Mi-juillet 2022, Gilles apprend qu’il embarque pour l’aventure. Il ne connaîtra la destination qu’en débarquant de l’avion, aux Philippines donc. Pas rien pour celui qui dit n’être « pas un grand voyageur. Le plus loin que j’ai fait c’est mon voyage de noces : 13 jours, à la Réunion et à l’île Maurice ». Il embarque début août, « pile le lendemain de la fin de la moisson ».

« Koh-Lanta c’est une vie accélérée »

Justement, comment l’agriculteur a-t-il fait pour être à la fois aux champs et au tournage ? « Mon père devait se faire opérer du dos et il m’a interdit de renoncer. Nous avons fait appel à un oncle, à mon beau-frère et à un ami proche qui ont aidé. C’était le moins mauvais moment : les légumes d’été étaient tous repiqués, il n’y avait pas de vêlages, pas d’endives ni de pommes de terre. En août, on ferme aussi le magasin et le distributeur automatique prend le relais ». Gilles admet qu’il n’aurait probablement pas tenté l’aventure à d’autres périodes.

Pense-t-il avoir contribué à transmettre une bonne image des Ch’tis, et des agriculteurs ? « Je suis resté qui j’étais, après on ne peut pas plaire à tout le monde. J’ai le souvenir de Laure, éleveuse, ou d’Arnaud, maraîcher, tous deux anciens candidats très sympas ».
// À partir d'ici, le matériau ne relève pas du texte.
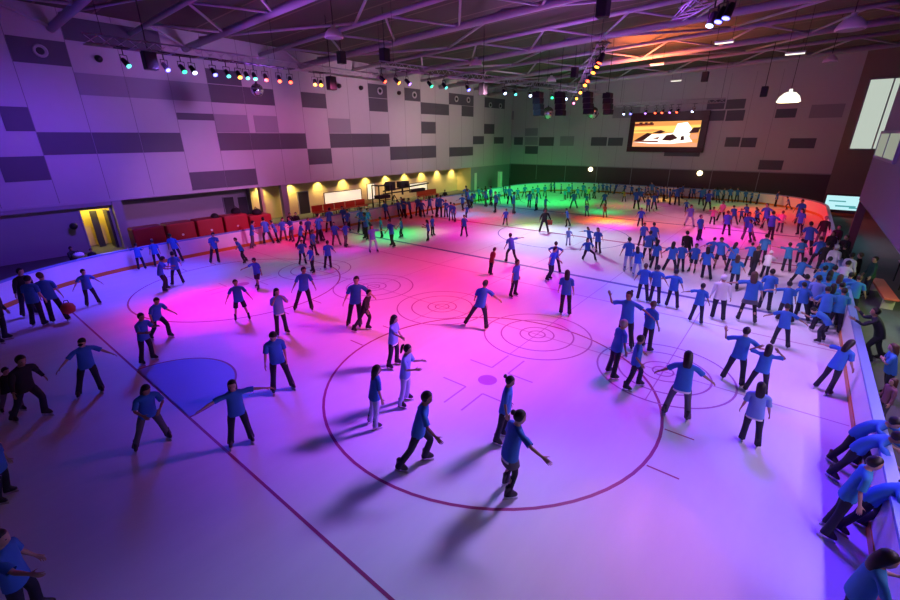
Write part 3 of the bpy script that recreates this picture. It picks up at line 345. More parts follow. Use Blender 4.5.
t=thing('equipment_frame','black steel arch frame carrying camera gear in front of the cream alcove','frame',(23.7,16.6,0))
c=MB()
for x in(0,1.6):
    c.tube((x,0,0),(x,0,2.5),.06);c.tube((x,.9,0),(x,.9,2.5),.06);c.tube((x,0,2.5),(x,.9,2.5),.06)
c.tube((0,0,2.5),(1.6,0,2.5),.06);c.tube((0,0,1.2),(1.6,0,1.2),.04);c.build('frame','black_metal',t)
c=MB();c.box(.1,1.5,.1,.8,1.3,1.6);c.build('case','rubber',t)
t=thing('camera_crane','long black camera crane with boxes on a tripod beside the left boards','camera crane',(27.0,18.1,0))
c=MB();c.tube((-1.4,0,1.75),(5.2,0,2.0),.07);c.tube((-1.4,0,1.5),(4.6,0,1.5),.06);c.tube((1.2,0,1.2),(1.2,0,2.3),.1);c.build('arm','black_metal',t)
for q in((-.6,-.5),(.6,-.5),(0,.6)): c=MB();c.tube((0,0,1.3),(q[0],q[1],0),.04);c.build('leg','black_metal',t)
c=MB();c.box(-.9,.0,-.3,.3,1.75,2.55);c.build('counterweight','rubber',t,bevel=.05);c=MB();c.box(.7,1.9,-.3,.3,1.9,2.5);c.tube((1.4,-.3,2.2),(1.4,-.6,2.2),.13);c.build('camera_head','rubber',t,bevel=.04)
c=MB();c.box(2.4,4.4,-.2,.2,1.3,1.6);c.build('control_box','rubber',t,bevel=.03)
t=thing('mast_post','white upright post on the far left concourse, lit green below','post',(45.6,17.6,0));c=MB();c.box(-.22,.22,-.22,.22,0,2.4);c.build('shaft','notice_pale',t,bevel=.02);c=MB();c.box(-.3,.3,-.3,.3,2.4,2.46);c.build('cap','panel_mid',t)
# downlights in the alcove soffit
for i in range(10):
    x=15.7+2.9*i;t=thing('downlight','recessed downlight in the alcove soffit, %s from the left'%['first','second','third','fourth','fifth','sixth','seventh','eighth','ninth','tenth'][i],'downlight',(x,22.25,ZB),'alcove downlights')
    c=MB();c.lathe((0,0,-.03),(0,0,1),((0,.12),(.03,.12)),14);c.build('trim_ring','notice_pale',t);c=MB();c.lathe((0,0,-.036),(0,0,1),((0,.085),(.005,.085)),14);c.build('lamp','downlight_glow',t)
    l=bpy.data.lights.new('downlight_light','SPOT');l.energy=300*LS;l.color=(1,.74,.25);l.spot_size=2.0;l.spot_blend=.8;l.shadow_soft_size=.08
    lo=bpy.data.objects.new('downlight_light',l);COL.objects.link(lo);lo.location=(x,22.2,ZB-.06);lo.rotation_euler=(math.radians(8),0,0)
# ---------------------------------------------------------------- right concourse things
def bench(x,y,rz,label,top):
    t=thing('bench',label,'bench',(x,y,0));t.rotation_euler=(0,0,rz);c=MB();c.box(-1.6,1.6,-.22,.22,.42,.5);c.build('seat',top,t,bevel=.02)
    for s in(-1.3,1.3): c=MB();c.box(s-.05,s+.05,-.18,.18,0,.42);c.build('leg','bench_pale',t)
    c=MB();c.box(-1.25,1.25,-.03,.03,.15,.22);c.build('stretcher','bench_pale',t)
bench(21.4,-16.45,.05,'long red-topped bench on the right concourse behind the photographer','bench_red')
bench(16.4,-17.1,.0,'pale timber bench at the right edge beside the photographer','timber')
t=thing('side_table','long white table with thin legs on the right concourse under the gallery','table',(24.2,-17.6,0));c=MB();c.box(-.9,.9,-.45,.45,.96,1.0);c.build('table_top','table_white',t)
for q in((-.8,-.38),(.8,-.38),(-.8,.38),(.8,.38)): c=MB();c.box(q[0]-.025,q[0]+.025,q[1]-.025,q[1]+.025,0,.96);c.build('leg','black_metal',t)
t=thing('timber_counter','yellowish timber counter at the right edge under the purple gallery','counter',(21.0,-19.0,0));c=MB();c.box(-2.2,2.2,-.4,.4,0,1.1);c.build('body','timber',t,bevel=.02);c=MB();c.box(-2.3,2.3,-.48,.48,1.1,1.16);c.build('worktop','bench_pale',t)
# held things
x,y,z=HELD['bag'];t=thing('bag','orange-red round bag carried by the tall man at the left boards','bag',(x,y,z));c=MB();c.lathe((0,0,-.2),(0,0,1),((0,.12),(.05,.19),(.2,.23),(.34,.18),(.4,.08)),16);c.build('body','bag_red',t,smooth=True);c=MB();c.tube((-.08,0,.18),(-.05,0,.3),.015);c.tube((-.05,0,.3),(.05,0,.3),.015);c.tube((.05,0,.3),(.08,0,.18),.015);c.build('handle','rubber',t)
x,y,z=HELD['bag2'];t=thing('bag','small square red bag held by the adult on the pale ice','bag',(x,y,z));t.rotation_euler=(0,0,-.9);c=MB();c.box(-.2,.2,-.09,.09,-.2,.15);c.build('body','bag_red',t,bevel=.04);c=MB();c.tube((-.1,0,.15),(-.06,0,.3),.015);c.tube((-.06,0,.3),(.06,0,.3),.015);c.tube((.06,0,.3),(.1,0,.15),.015);c.build('handle','rubber',t)
x,y,z=HELD['phone'];t=thing('phone','glowing phone held up by the photographer in navy','phone',(x,y,z));t.rotation_euler=(.2,0,.7);c=MB();c.box(-.05,.05,-.006,.006,-.09,.09);c.build('body','black_metal',t,bevel=.004);c=MB();c.box(-.044,.044,.007,.009,-.08,.08);c.box(.01,.04,-.012,-.007,.04,.07);c.build('screen','phone_glow',t)
x,y,z=HELD['pale'];t=thing('bag','pale bag resting on the left boards beside the slumped person','bag',(x,y,z));c=MB();c.lathe((0,0,0),(0,0,1),((0,.2),(.08,.25),(.16,.2),(.22,.1)),12);c.build('body','bag_pale',t,smooth=True);c=MB();c.tube((-.06,0,.2),(0,0,.3),.015);c.tube((0,0,.3),(.06,0,.2),.015);c.build('strap','rubber',t)
# ---------------------------------------------------------------- lights
def spot(n,pos,tgt,col,e,deg,blend=1.,soft=.25):
    l=bpy.data.lights.new(n,'SPOT');l.energy=e*LS;l.color=col;l.spot_size=math.radians(deg);l.spot_blend=blend;l.shadow_soft_size=soft
    o=bpy.data.objects.new(n,l);COL.objects.link(o);o.location=pos;d=Vector(tgt)-Vector(pos);o.rotation_euler=d.to_track_quat('-Z','Y').to_euler();return o
def area(n,pos,tgt,col,e,sx,sy,spread=180):
    l=bpy.data.lights.new(n,'AREA');l.shape='RECTANGLE';l.size=sx;l.size_y=sy;l.energy=e*LS;l.color=col;l.spread=math.radians(spread)
    o=bpy.data.objects.new(n,l);COL.objects.link(o);o.location=pos;d=Vector(tgt)-Vector(pos);o.rotation_euler=d.to_track_quat('-Z','Y').to_euler();return o
for s in SPOTS: spot(*s)
for s in AREAS: area(*s)
l=bpy.data.lights.new('doorway_light','POINT');l.energy=130*LS;l.color=(1,.8,.2);l.shadow_soft_size=.2;o=bpy.data.objects.new('doorway_light',l);COL.objects.link(o);o.location=(4.2,21.6,2.7)
w=bpy.data.worlds.new('world');SC.world=w;w.use_nodes=True;w.node_tree.nodes['Background'].inputs[0].default_value=(.4,.25,.5,1);w.node_tree.nodes['Background'].inputs[1].default_value=WORLD
# ---------------------------------------------------------------- people
from mathutils import Matrix, Vector
BONES=['pelvis','spine','chest','neck','head']+[b+s for s in 'LR' for b in('uarm','farm','hand','thigh','shin','foot')]
BI={b:i for i,b in enumerate(BONES)}
S0=np.array([.178,0,1.385]);AD=np.array([.7071,0,-.7071]);AE2=np.array([.7071,0,.7071]);AE1=np.array([0,-1.,0])
JT={'pelvis':(0,0,.93),'spine':(0,0,1.05),'chest':(0,0,1.2),'neck':(0,.005,1.45),'head':(0,.0,1.5)}
for s,sg in(('L',1),('R',-1)):
    f=np.array([sg,1,1.])
    JT['uarm'+s]=S0*f; JT['farm'+s]=(S0+AD*.28)*f; JT['hand'+s]=(S0+AD*.51)*f
    JT['thigh'+s]=(.09*sg,0,.92); JT['shin'+s]=(.095*sg,0,.48); JT['foot'+s]=(.095*sg,.01,.09)
PAR={'pelvis':None,'spine':'pelvis','chest':'spine','neck':'chest','head':'neck'}
for s in 'LR':
    PAR.update({'uarm'+s:'chest','farm'+s:'uarm'+s,'hand'+s:'farm'+s,'thigh'+s:'pelvis','shin'+s:'thigh'+s,'foot'+s:'shin'+s})
JT={k:np.array(v,float) for k,v in JT.items()}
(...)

S’il dit ne pas avoir changé, Gilles De Baere observe s’être recentré sur la famille, avoir réalisé combien les repères étaient importants, et désormais relativise « le conflit de générations » qui l’oppose, par exemple, à son père. Il cuisine aussi davantage, avec un rapport à la nourriture, et au métier nourricier qu’il exerce, transformés. « Les relations humaines aussi ont été intenses. Koh-Lanta c’est une vie accélérée », conclut-il avant d’aller voir les vaches en cette fin de journée hivernale.